╭─ RECORDS TO USE

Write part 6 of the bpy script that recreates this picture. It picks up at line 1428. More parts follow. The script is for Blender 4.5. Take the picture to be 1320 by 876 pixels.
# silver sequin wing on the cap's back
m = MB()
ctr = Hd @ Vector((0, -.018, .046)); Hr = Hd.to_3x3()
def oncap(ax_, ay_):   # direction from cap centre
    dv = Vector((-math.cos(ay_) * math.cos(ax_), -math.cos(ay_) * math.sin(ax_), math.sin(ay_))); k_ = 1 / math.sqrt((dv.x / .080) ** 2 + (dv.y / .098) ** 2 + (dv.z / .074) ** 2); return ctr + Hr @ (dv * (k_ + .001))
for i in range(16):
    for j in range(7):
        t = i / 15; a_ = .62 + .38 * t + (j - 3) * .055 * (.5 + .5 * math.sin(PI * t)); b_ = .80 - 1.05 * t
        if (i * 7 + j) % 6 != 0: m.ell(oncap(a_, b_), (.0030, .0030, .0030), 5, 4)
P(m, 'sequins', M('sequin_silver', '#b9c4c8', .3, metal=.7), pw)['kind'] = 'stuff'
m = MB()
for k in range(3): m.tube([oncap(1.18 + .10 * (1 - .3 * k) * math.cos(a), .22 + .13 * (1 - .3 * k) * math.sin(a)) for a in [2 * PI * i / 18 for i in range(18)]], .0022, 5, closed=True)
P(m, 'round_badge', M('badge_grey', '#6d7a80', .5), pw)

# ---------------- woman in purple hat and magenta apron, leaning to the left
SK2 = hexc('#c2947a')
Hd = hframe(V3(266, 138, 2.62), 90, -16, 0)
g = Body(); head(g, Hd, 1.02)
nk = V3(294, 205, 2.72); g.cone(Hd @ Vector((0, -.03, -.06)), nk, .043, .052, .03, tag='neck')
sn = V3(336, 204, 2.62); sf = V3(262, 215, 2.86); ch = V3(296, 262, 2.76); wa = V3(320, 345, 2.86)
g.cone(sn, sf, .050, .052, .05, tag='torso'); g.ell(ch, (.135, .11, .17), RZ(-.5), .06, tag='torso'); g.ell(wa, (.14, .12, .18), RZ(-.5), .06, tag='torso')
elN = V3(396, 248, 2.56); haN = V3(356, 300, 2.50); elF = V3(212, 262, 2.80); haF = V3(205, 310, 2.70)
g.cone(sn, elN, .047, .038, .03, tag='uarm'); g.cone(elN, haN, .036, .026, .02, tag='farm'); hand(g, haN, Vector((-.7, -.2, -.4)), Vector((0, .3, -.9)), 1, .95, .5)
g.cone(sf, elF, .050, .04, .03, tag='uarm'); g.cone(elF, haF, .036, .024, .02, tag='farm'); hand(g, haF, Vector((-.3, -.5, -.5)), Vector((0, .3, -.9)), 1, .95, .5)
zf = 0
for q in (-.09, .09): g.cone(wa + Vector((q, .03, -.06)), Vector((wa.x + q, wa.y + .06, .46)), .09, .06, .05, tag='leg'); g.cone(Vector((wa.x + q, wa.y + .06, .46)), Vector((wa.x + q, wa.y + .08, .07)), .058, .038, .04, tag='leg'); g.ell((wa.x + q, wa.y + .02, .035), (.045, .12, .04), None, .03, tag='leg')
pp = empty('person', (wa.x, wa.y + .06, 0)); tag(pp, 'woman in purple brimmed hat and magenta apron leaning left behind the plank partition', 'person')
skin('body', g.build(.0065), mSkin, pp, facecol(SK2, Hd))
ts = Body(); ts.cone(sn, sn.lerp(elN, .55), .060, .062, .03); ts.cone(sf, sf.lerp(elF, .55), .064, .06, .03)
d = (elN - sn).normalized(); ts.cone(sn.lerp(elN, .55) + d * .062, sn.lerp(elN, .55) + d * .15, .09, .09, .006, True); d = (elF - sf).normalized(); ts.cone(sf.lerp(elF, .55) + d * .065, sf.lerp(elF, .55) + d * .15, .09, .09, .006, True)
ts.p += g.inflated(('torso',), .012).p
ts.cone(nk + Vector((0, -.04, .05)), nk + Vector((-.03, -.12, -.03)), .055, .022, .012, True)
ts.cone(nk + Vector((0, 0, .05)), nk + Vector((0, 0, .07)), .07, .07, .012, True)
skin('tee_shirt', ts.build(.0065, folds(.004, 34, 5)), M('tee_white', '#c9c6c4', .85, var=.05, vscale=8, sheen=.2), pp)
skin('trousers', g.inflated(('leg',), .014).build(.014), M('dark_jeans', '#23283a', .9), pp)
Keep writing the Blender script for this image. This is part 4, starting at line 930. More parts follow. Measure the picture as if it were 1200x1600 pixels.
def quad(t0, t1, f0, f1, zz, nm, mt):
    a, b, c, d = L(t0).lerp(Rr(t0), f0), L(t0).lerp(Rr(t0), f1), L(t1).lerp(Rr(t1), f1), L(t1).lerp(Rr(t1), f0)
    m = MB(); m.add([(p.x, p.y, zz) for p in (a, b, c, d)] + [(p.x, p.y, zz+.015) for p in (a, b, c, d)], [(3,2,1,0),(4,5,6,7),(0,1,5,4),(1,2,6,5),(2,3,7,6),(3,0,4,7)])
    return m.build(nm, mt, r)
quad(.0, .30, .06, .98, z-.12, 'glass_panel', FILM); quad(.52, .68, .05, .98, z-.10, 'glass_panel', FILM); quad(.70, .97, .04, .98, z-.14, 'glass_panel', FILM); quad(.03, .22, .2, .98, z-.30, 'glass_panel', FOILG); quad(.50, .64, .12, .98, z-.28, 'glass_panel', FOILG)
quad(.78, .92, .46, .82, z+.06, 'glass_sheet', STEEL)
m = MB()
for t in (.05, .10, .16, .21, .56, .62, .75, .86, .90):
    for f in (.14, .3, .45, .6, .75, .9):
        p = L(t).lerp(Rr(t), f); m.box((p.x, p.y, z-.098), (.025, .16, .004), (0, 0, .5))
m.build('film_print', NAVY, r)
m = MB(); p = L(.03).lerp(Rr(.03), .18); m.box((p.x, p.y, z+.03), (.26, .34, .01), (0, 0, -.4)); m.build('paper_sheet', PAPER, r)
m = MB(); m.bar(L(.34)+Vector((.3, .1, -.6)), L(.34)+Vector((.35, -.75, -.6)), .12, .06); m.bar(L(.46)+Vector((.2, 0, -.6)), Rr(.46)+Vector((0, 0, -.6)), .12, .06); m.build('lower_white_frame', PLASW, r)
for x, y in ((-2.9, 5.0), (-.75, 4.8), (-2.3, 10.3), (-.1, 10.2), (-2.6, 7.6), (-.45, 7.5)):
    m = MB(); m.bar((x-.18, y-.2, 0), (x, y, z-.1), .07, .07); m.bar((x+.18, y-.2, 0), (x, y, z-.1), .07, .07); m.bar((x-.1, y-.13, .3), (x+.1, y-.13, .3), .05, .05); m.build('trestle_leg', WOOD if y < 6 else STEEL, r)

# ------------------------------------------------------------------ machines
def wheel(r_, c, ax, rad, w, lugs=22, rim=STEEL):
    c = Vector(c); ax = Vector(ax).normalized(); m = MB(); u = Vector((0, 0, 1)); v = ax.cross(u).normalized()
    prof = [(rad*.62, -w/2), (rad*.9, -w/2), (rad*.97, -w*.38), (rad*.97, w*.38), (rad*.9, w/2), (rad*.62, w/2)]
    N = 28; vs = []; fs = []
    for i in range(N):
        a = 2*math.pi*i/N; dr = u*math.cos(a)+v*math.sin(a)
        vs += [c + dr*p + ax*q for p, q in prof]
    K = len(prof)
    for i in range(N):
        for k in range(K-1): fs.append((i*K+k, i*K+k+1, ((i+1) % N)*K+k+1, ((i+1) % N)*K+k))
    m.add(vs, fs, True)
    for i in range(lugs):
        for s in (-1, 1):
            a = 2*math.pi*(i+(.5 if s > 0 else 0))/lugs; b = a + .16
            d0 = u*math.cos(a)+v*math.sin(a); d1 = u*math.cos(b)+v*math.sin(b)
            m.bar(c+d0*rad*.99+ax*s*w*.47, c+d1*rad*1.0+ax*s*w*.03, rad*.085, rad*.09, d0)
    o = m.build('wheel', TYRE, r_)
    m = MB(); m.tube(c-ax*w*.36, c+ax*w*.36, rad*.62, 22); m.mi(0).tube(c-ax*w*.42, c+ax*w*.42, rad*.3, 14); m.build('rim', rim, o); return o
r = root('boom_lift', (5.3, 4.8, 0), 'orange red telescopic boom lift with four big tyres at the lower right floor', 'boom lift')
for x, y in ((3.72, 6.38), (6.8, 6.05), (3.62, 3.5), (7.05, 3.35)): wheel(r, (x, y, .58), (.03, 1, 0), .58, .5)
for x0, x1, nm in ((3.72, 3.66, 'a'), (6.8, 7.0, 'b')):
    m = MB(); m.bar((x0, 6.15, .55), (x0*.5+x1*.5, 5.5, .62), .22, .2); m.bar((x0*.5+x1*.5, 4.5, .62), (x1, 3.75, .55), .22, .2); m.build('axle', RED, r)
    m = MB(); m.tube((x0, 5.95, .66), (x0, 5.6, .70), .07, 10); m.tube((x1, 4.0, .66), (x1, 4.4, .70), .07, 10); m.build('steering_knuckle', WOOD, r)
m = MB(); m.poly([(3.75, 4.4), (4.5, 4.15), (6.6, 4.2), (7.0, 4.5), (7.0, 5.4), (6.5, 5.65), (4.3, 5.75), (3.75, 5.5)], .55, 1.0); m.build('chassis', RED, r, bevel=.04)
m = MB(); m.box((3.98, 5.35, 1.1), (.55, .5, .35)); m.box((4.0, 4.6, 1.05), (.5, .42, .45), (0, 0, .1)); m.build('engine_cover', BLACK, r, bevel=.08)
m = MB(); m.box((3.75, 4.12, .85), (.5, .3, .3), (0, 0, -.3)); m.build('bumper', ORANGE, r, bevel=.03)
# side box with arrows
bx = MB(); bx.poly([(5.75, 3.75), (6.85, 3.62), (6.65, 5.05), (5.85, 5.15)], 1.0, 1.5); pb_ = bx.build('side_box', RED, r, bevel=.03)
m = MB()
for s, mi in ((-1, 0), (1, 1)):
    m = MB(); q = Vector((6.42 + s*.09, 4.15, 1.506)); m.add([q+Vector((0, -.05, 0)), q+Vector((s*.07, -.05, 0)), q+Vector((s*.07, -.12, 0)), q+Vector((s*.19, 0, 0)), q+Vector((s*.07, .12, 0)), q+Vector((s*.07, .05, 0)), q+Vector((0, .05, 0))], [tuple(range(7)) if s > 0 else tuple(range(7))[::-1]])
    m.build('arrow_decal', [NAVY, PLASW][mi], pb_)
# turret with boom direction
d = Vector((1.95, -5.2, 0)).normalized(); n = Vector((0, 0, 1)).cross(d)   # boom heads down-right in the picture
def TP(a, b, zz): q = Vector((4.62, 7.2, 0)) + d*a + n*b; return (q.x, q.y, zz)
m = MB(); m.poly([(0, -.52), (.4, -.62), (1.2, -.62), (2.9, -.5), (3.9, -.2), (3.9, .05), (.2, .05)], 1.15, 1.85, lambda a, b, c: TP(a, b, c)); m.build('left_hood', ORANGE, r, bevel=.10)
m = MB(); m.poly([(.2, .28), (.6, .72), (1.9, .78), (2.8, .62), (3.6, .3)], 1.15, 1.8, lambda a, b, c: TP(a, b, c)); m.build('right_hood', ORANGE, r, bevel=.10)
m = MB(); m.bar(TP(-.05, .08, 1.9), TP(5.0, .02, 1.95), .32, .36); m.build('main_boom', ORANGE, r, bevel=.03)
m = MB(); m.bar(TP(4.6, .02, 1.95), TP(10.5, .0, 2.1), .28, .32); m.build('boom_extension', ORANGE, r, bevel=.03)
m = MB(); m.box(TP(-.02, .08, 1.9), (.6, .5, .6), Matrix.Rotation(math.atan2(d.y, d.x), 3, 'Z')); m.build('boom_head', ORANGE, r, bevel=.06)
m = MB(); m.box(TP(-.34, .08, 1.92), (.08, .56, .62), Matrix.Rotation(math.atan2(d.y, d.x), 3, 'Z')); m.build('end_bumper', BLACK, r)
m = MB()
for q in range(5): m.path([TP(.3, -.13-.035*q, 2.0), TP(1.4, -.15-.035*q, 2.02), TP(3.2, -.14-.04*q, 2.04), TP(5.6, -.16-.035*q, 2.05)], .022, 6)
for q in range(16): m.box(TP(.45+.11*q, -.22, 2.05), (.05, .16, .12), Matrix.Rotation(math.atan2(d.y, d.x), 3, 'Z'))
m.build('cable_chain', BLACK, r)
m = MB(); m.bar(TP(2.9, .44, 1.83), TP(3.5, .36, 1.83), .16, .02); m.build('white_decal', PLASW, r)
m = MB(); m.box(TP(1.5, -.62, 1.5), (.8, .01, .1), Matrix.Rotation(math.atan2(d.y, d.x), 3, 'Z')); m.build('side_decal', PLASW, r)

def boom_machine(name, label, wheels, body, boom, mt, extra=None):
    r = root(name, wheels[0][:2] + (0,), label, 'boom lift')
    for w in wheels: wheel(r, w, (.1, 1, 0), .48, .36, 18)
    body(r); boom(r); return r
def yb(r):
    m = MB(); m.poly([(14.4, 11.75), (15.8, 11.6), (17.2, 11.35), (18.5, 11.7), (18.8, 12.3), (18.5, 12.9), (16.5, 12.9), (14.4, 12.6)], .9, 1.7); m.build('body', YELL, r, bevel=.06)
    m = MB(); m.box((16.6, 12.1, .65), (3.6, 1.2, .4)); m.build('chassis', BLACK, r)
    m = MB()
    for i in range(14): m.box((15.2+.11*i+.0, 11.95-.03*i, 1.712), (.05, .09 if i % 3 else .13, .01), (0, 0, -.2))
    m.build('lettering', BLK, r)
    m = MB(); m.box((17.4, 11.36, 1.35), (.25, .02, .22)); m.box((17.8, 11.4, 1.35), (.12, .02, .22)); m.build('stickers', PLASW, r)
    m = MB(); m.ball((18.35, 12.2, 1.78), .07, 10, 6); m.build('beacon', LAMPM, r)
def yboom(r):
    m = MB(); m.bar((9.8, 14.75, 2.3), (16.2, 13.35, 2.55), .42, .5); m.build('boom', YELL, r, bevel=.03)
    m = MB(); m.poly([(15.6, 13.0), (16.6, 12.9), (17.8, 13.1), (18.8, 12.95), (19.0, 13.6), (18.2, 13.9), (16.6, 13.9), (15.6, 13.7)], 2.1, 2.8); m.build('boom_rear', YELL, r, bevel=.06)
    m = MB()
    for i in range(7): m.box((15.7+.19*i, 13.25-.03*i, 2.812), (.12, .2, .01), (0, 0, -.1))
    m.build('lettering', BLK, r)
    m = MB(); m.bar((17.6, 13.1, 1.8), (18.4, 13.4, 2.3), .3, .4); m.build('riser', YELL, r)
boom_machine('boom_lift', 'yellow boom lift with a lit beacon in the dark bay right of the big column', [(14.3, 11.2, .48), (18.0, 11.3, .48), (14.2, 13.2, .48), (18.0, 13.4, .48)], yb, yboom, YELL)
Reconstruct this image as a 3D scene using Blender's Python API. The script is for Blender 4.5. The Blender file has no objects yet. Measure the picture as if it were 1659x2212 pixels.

╰─

● **AIM**
Search the data for "Measure". Copy every matching line.

● **THE ANSWER**
Keep writing the Blender script for this image. This is part 4, starting at line 930. More parts follow. Measure the picture as if it were 1200x1600 pixels.
Reconstruct this image as a 3D scene using Blender's Python API. The script is for Blender 4.5. The Blender file has no objects yet. Measure the picture as if it were 1659x2212 pixels.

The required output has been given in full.